Depuis des décennies, nous considérons l’essor de l’investissement passif comme l’ultime démocratisation des marchés financiers. L’évangile des faibles coûts, de la large diversification et des rendements du marché semblait infaillible. Mais alors que les actifs passifs sous gestion ont atteint des sommets astronomiques, plusieurs études universitaires critiques révèlent un paradoxe inquiétant : l’instrument conçu pour aider les investisseurs risque de fausser structurellement le marché et, en fin de compte, de réduire leur richesse.
Deux articles récents mettent en lumière le cœur du problème. Ils brossent un tableau qui devrait alarmer tout investisseur institutionnel.
Le premier article, intitulé « Passive Investing and the Rise of Mega-Firms » par H. Jiang, D. Vayanos et L. Zheng, déconstruit le mythe de la neutralité passive. L’analyse montre de manière convaincante que les énormes flux de capitaux non sélectifs vers les fonds indiciels font grimper de manière disproportionnée les cours des actions des plus grandes entreprises. Lorsque de l’argent entre dans un tracker S&P 500, il est automatiquement alloué en fonction de la capitalisation boursière. Cela crée une demande constante et non fondamentale pour les « méga-actions ».
Ce processus génère une dangereuse « boucle de renforcement ». L’augmentation de la demande fait grimper le prix de l’action, ce qui accroît la volatilité absolue (risque idiosyncratique) de l’action. Pour les gestionnaires actifs, qui devraient être la contrepartie, il devient de plus en plus risqué et coûteux d’aller à l’encontre de cette tendance portée par les flux.
Le résultat ? Les plus grandes actions peuvent se détacher de leur valeur fondamentale, entraînées par une force qui se perpétue d’elle-même. Les auteurs montrent empiriquement que cet effet est réel dans l’indice S&P 500, mais absent dans l’indice S&P 600 SmallCap. Ce sont les géants de l’économie qui en profitent.
Un dilemme insoluble
Mais quel est l’effet net pour les investisseurs eux-mêmes ? C’est là que le deuxième article, intitulé « Do Index Funds Benefit Investors? » de M. Schmalz et W. Zame, tire une conclusion encore plus choquante. Leur réponse à la question posée dans le titre est un « peut-être pas » sans appel. Ils affirment que l’introduction des fonds indiciels crée un dilemme insoluble.
D’une part, il y a l’avantage bien connu : les investisseurs peuvent passer de quelques actions individuelles risquées à un panier diversifié, réduisant ainsi leur risque et augmentant leur richesse. C’est l’argument de vente traditionnel.
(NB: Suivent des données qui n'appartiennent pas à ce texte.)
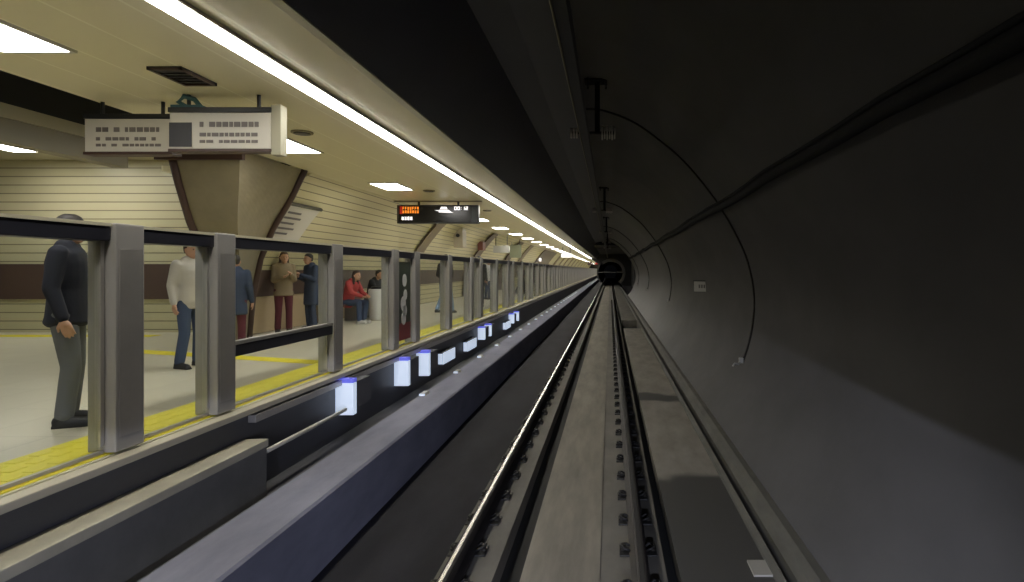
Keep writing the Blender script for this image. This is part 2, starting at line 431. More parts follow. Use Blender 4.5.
# ------------------------------------------------------------------ rails and fastenings
def rail(x, label, hm_):
    r = empty('running_rail', (x, 0, ZS + .0145)); tag(r, label, 'rail')
    MB().prism([(-.075, .0), (.075, 0), (.075, .012), (.012, .03), (.009, .12), (.033, .132), (.036, .158), (-.036, .158), (-.033, .132), (-.009, .12), (-.012, .03), (-.075, .012)], YN, YF).build('rail_web', M['railbody'], r)
    MB().prism([(-.036, .158), (.036, .158), (.033, .170), (.022, .174), (-.022, .174), (-.033, .170)], YN, YF).build('rail_head', M['railbody'], r)
    MB().box(-.016, .012, YN, YF, .174, .176).build('worn_band', hm_, r)
rail(-1.215, 'steel rail with a bright polished head, nearer the platform', M['railhead'])
rail(.24, 'steel rail with a painted-in dark reflection, nearer the tunnel wall', mat('dark_reflection_steel', (.07, .068, .065), .5, .6))  # same steel as the other; dark tunnel reflection painted into the colour
def fastener():
    r = empty('rail_fastening', (0, 0, ZS))
    MB().box(-.16, .16, -.10, .10, 0, .014, .004).build('base_plate', M['clip'], r)
    for s in (-1, 1):
        c = MB().tube([(s * .07, -.05, .03), (s * .11, -.06, .05), (s * .14, -.02, .055), (s * .14, .03, .05), (s * .10, .055, .045), (s * .07, .04, .03)], .011, 8).build('spring_clip', M['clip'], r, True)
        h = MB(); h.cyl((s * .13, 0, .014), (s * .13, 0, .03), .028, 16); h.cyl((s * .13, 0, .03), (s * .13, 0, .06), .018, 6)
        h.build('anchor_bolt', M['bolt'], r)
    return r
f0 = fastener(); ft = tree_of(f0)
FL = {-1.215: ('dark fastening plate with clips under the rail nearer the platform', 'fastenings of the platform side rail'),
      .24: ('dark fastening plate with clips under the rail nearer the tunnel wall', 'fastenings of the tunnel side rail')}
first = True
for x, (lb, gp) in FL.items():
    for k in range(72):
        o = f0 if first else copy_tree(f0, None, ft); first = False
        o.location = (x, 3.3 + k * .62, ZS); tag(o, lb, 'rail fastening', gp)

# ------------------------------------------------------------------ overhead conductor rail
b = MB().prism([(-.40, 1.80), (-.295, 1.80), (-.315, 1.83), (-.315, 1.89), (-.285, 1.905), (-.41, 1.905), (-.38, 1.89), (-.38, 1.83)], YN, 90)
cr = b.build('conductor_rail', mat('conductor_dark', (.008, .008, .008), .5, .3)); tag(cr, 'black overhead conductor rail running under the tunnel crown', 'conductor rail')
MB().cyl((-.398, YN, 1.79), (-.398, 90, 1.79), .009, 8).build('contact_wire', mat('contact_wire_metal', (.20, .18, .13), .5, .9), cr)
def bracket():
    r = empty('overhead_bracket', (0, 0, 0))
    pl = MB(); pl.box(-.36, -.02, -.12, .12, 2.655, 2.68, .006); pl.build('ceiling_plate', M['cable'], r)
    for sx in (-.32, -.06):
        for sy in (-.08, .08): MB().cyl((sx, sy, 2.58), (sx, sy, 2.74), .014, 8).build('anchor_bolt', M['clip'], r)
    MB().box(-.215, -.145, -.035, .035, 1.93, 2.66, .005).build('drop_post', M['cable'], r)
    MB().cyl((-.56, 0, 1.94), (.06, 0, 1.94), .022, 12).build('cross_tube', M['clip'], r, True)
    i = MB()
    for k in range(6): i.cyl((-.12 + k * .035, 0, 1.94), (-.10 + k * .035, 0, 1.94), .10 if k % 2 == 0 else .085, 16)
    i.build('insulator', M['insul'], r)
    i = MB()
    for k in range(3): i.cyl((-.56 + k * .04, 0, 1.94), (-.535 + k * .04, 0, 1.94), .075, 16)
    i.build('end_insulator', M['insul'], r)
    MB().box(-.43, -.34, -.04, .04, 1.885, 1.94, .006).build('rail_clamp', M['clip'], r)
    return r
br = bracket(); bt = tree_of(br)
for k, y in enumerate([8.5, 19.5, 30.5, 41.5, 52.5]):
    o = br if k == 0 else copy_tree(br, None, bt); o.location = (0, y, 0)
    tag(o, ['nearest overhead rail bracket with drop post and insulators', 'second overhead rail bracket along the tunnel crown', 'third overhead rail bracket along the tunnel crown', 'fourth overhead rail bracket along the tunnel crown', 'farthest small overhead rail bracket near the square chamber'][k], 'bracket', 'overhead rail brackets')

# ------------------------------------------------------------------ tunnel wall cables, joints and plate
random.seed(3)
P = []
for k in range(0, 62):
    y = YN + k * .98
    P.append((1.83 + .012 * math.sin(k * 1.7) - .05, y, 1.03 + .018 * math.sin(k * .9) + .01 * random.uniform(-1, 1)))
wc = MB().tube(P, .058, 10).build('wall_cable', M['cable'], smooth=True); tag(wc, 'thick black cable running along the upper tunnel wall', 'cable')
c2 = MB().tube([(x - .02, y, z + .075) for x, y, z in P], .022, 8).build('side_cable', M['cable'], wc, True)
tp2 = [(x - .03 * (1 if x > 0 else 0), z) for x, z in TP]
def joint(y, zend, lab, foot):
    pts = []
    n = len(TP)
    for i, (x, z) in enumerate(TP):
        if z < zend: break
        a = Vector(TP[max(i - 1, 0)]); c = Vector(TP[min(i + 1, n - 1)]); t = (c - a).normalized(); nn = Vector((t.y, -t.x))
        pts.append((x + nn.x * .022, y, z + nn.y * .022))
    o = MB().tube(pts, .016, 8).build('wall_conduit', mat('conduit_brown', (.018, .015, .012), .8), smooth=True); tag(o, lab, 'conduit')
    e = pts[-1]
    bx = MB(); bx.box(e[0] - .07, e[0] + .0, y - .03, y + .03, e[2] - .06, e[2] + .03, .006); bx.build('end_fitting', M['plate'], o)
    if foot:
        MB().tube([(e[0] - .03, y, e[2] - .03), (e[0] - .09, y - .05, e[2] - .07), (e[0] - .16, y - .1, e[2] - .05), (e[0] - .20, y - .12, e[2] - .09)], .014, 8).build('loose_end', M['plate'], o, True)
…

D’autre part, il existe un inconvénient caché beaucoup plus important. Les fonds indiciels attirent non seulement l’argent qui serait autrement investi dans des actions individuelles, mais aussi des capitaux qui seraient autrement investis dans des actifs plus sûrs, tels que les obligations. Cet énorme transfert de capitaux vers le marché des actions fait grimper le prix de toutes les actions. Or, des cours plus élevés aujourd’hui signifient inévitablement des rendements attendus plus faibles demain.
Le modèle de M. Schmalz et W. Zame montre que cet effet de prix négatif peut neutraliser l’effet de diversification positif. Le résultat est déroutant : la disponibilité des fonds indiciels peut réduire la richesse de certains, voire de tous les investisseurs. Ils comparent cela à la « tragédie des biens communs »: chaque investisseur individuel agit rationnellement en choisissant un fonds indiciel, mais l’action collective de millions d’investisseurs rend le marché (le « bien commun ») plus cher et moins fructueux pour tous.
Signal d’alarme
En tant qu’investisseurs institutionnels, le message combiné de ces études constitue un signal d’alarme. Nous évoluons sur un marché qui a fondamentalement changé. Les valorisations des plus grandes actions contiennent une « prime passive » structurelle qui n’a que peu de rapport avec les fondamentaux. Dans le même temps, les rendements de tous les acteurs du marché sont érodés par la même vague passive.
Cela nous oblige à repenser nos stratégies. Comment évaluer les entreprises dans un marché axé sur les flux ? Comment gérer les risques lorsque les composantes les plus importantes de nos portefeuilles sont soumises à ces forces non fondamentales ? La gestion active a-t-elle un rôle à jouer pour exploiter ces déformations structurelles, malgré les risques élevés ?
Ma conclusion est la suivante : l’ère de l’investissement passif innocent est révolue. Les avantages des faibles coûts sont réels, mais les coûts cachés sous forme de distorsion du marché et de réduction des rendements futurs le sont tout autant. Il n’est donc plus possible d’ignorer ce paradoxe passif.
Gertjan Verdickt est professeur assistant de finance à l’université d’Auckland et chroniqueur pour Investment Officer.